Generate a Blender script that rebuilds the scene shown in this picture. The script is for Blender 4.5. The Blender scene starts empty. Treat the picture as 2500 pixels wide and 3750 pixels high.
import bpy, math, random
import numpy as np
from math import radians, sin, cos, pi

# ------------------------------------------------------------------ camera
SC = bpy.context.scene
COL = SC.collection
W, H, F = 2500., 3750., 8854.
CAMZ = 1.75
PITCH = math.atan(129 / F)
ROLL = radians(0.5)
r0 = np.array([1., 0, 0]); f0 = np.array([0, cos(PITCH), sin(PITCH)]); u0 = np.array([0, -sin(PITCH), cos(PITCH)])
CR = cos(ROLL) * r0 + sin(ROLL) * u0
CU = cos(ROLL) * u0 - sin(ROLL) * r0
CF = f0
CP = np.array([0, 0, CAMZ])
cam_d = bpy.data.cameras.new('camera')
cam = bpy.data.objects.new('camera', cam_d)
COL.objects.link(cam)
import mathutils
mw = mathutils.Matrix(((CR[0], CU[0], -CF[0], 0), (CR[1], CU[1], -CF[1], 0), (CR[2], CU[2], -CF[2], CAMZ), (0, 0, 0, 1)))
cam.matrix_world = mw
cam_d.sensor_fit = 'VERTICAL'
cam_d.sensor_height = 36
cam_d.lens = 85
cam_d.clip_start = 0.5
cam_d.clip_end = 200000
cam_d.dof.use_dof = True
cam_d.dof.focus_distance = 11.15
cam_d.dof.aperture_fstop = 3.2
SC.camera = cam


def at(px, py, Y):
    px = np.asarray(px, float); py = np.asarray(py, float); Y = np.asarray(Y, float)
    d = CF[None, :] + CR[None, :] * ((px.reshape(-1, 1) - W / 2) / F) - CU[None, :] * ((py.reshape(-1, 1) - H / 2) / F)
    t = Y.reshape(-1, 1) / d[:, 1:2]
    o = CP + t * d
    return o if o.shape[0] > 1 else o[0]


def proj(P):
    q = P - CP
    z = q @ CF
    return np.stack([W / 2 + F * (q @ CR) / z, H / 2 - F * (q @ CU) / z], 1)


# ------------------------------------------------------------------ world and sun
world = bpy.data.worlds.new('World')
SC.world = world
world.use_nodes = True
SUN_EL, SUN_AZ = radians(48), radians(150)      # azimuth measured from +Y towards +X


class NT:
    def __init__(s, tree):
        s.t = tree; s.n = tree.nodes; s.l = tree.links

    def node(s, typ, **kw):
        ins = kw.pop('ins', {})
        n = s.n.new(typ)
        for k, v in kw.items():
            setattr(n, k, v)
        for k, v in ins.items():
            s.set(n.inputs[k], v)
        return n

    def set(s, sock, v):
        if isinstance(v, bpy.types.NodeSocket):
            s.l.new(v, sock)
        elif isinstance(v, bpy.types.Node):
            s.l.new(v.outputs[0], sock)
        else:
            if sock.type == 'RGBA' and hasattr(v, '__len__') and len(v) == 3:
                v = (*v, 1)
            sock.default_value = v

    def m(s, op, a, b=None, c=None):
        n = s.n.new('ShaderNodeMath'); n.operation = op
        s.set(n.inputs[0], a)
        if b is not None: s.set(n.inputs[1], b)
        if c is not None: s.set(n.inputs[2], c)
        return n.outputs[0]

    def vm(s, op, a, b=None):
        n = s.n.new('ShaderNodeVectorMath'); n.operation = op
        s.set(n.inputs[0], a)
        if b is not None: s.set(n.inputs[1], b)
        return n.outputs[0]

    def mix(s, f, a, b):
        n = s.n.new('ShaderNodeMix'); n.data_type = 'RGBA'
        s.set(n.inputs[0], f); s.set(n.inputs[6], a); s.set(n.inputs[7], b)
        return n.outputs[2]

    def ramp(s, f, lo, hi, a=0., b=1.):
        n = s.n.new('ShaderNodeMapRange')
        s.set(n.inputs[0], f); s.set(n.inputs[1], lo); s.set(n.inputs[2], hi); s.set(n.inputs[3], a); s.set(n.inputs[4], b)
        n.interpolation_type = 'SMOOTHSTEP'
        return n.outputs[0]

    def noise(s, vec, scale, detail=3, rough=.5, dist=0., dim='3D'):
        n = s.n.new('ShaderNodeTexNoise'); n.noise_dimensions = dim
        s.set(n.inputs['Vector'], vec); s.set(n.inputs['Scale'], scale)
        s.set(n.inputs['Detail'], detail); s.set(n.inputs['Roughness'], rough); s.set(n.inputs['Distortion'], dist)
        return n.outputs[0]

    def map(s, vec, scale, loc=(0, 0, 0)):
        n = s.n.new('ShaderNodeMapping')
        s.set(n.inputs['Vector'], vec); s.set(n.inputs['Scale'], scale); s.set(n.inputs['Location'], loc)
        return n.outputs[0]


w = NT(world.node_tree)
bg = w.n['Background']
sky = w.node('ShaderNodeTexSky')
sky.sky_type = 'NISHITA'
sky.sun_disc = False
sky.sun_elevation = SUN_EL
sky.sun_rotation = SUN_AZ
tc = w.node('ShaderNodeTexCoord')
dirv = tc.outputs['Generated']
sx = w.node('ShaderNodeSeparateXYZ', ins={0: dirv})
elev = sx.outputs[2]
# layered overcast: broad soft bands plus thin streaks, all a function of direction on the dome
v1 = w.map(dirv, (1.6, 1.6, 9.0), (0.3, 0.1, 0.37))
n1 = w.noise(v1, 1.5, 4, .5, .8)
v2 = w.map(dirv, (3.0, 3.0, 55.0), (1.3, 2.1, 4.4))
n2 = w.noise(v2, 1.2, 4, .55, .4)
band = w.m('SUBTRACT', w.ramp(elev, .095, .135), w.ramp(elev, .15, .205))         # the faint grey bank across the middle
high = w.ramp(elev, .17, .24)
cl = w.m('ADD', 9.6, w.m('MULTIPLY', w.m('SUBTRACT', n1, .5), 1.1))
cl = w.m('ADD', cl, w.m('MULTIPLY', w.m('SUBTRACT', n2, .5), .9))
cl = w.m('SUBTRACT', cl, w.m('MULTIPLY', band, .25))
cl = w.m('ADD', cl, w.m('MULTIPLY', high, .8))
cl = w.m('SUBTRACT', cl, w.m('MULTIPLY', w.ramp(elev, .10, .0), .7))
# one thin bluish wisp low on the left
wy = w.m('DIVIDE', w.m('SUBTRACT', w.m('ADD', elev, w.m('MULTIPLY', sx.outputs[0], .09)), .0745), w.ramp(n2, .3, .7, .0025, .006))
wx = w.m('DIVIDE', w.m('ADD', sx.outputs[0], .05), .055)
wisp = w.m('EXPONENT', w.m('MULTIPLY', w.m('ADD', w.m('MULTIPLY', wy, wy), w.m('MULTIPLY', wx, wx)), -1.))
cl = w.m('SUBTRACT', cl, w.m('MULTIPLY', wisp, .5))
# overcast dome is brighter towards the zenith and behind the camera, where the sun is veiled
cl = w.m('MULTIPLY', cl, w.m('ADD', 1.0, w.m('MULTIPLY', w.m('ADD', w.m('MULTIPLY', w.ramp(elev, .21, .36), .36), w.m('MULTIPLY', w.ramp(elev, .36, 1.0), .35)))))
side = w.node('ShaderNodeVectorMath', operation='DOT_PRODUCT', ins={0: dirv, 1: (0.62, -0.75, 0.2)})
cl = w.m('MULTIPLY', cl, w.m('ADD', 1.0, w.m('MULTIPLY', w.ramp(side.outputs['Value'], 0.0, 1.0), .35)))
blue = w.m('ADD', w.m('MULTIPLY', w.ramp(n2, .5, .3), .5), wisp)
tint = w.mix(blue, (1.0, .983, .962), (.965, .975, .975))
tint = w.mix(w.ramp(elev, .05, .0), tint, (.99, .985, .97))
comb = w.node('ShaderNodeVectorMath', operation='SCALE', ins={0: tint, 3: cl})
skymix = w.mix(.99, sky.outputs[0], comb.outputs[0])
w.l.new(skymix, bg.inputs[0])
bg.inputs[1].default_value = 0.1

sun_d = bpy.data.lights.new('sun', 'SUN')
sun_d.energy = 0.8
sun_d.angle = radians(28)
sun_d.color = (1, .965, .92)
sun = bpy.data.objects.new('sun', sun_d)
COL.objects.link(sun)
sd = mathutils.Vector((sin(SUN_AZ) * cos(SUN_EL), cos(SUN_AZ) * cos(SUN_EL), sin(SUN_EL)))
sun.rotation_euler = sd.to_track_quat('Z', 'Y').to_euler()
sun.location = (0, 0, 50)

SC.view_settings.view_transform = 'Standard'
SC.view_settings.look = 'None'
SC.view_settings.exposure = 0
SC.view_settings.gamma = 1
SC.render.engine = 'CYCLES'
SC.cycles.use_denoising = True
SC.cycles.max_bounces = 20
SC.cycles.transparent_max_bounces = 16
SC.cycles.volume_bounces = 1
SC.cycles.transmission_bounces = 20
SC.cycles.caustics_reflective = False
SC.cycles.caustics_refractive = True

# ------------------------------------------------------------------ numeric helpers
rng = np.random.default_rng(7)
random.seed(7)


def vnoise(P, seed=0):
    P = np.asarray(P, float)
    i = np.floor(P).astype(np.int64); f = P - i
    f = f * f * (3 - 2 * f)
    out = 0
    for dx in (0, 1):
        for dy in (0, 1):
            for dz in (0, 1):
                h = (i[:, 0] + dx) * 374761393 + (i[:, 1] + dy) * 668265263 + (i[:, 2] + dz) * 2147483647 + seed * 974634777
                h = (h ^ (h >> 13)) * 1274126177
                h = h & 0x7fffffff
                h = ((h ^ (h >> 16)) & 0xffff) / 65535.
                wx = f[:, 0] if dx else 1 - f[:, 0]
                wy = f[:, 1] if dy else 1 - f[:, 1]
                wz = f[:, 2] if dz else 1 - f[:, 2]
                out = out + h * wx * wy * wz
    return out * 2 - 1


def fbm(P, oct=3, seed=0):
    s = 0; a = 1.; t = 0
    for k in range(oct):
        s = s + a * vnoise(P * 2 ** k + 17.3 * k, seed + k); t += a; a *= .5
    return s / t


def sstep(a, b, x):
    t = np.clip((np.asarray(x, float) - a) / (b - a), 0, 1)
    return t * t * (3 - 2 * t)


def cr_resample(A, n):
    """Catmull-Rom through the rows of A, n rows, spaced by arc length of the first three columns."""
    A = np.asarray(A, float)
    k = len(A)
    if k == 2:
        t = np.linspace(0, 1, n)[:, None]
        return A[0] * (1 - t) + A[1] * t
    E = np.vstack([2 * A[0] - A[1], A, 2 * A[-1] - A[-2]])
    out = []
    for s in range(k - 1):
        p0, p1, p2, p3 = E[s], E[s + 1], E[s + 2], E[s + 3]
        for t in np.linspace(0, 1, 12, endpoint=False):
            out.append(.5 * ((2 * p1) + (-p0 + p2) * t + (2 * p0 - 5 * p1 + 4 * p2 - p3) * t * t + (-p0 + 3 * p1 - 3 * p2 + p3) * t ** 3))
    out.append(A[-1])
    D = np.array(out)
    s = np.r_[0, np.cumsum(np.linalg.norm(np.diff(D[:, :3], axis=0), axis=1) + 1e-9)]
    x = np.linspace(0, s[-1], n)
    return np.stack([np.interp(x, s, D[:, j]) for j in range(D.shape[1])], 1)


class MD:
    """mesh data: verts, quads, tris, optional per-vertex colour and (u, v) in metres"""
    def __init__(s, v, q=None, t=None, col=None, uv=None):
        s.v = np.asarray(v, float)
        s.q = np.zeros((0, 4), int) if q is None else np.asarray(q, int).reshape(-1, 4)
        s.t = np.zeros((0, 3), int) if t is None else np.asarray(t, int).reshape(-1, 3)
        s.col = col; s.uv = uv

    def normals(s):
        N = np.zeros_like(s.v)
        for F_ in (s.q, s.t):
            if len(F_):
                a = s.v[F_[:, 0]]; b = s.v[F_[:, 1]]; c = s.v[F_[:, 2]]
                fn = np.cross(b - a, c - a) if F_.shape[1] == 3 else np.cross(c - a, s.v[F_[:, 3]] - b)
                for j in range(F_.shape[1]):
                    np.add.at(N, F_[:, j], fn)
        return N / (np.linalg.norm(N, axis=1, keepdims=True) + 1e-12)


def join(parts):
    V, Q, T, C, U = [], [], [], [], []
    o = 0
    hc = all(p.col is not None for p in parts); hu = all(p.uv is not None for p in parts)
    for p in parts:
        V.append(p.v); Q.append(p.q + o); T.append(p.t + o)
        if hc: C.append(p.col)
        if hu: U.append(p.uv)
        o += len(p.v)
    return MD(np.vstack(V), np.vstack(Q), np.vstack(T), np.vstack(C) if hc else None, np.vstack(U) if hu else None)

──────

DIRECTION:
In the lines above, locate the string "scene". Copy every line where it occurs.

REPLY TO THE TASK:
Generate a Blender script that rebuilds the scene shown in this picture. The script is for Blender 4.5. The Blender scene starts empty. Treat the picture as 2500 pixels wide and 3750 pixels high.
SC = bpy.context.scene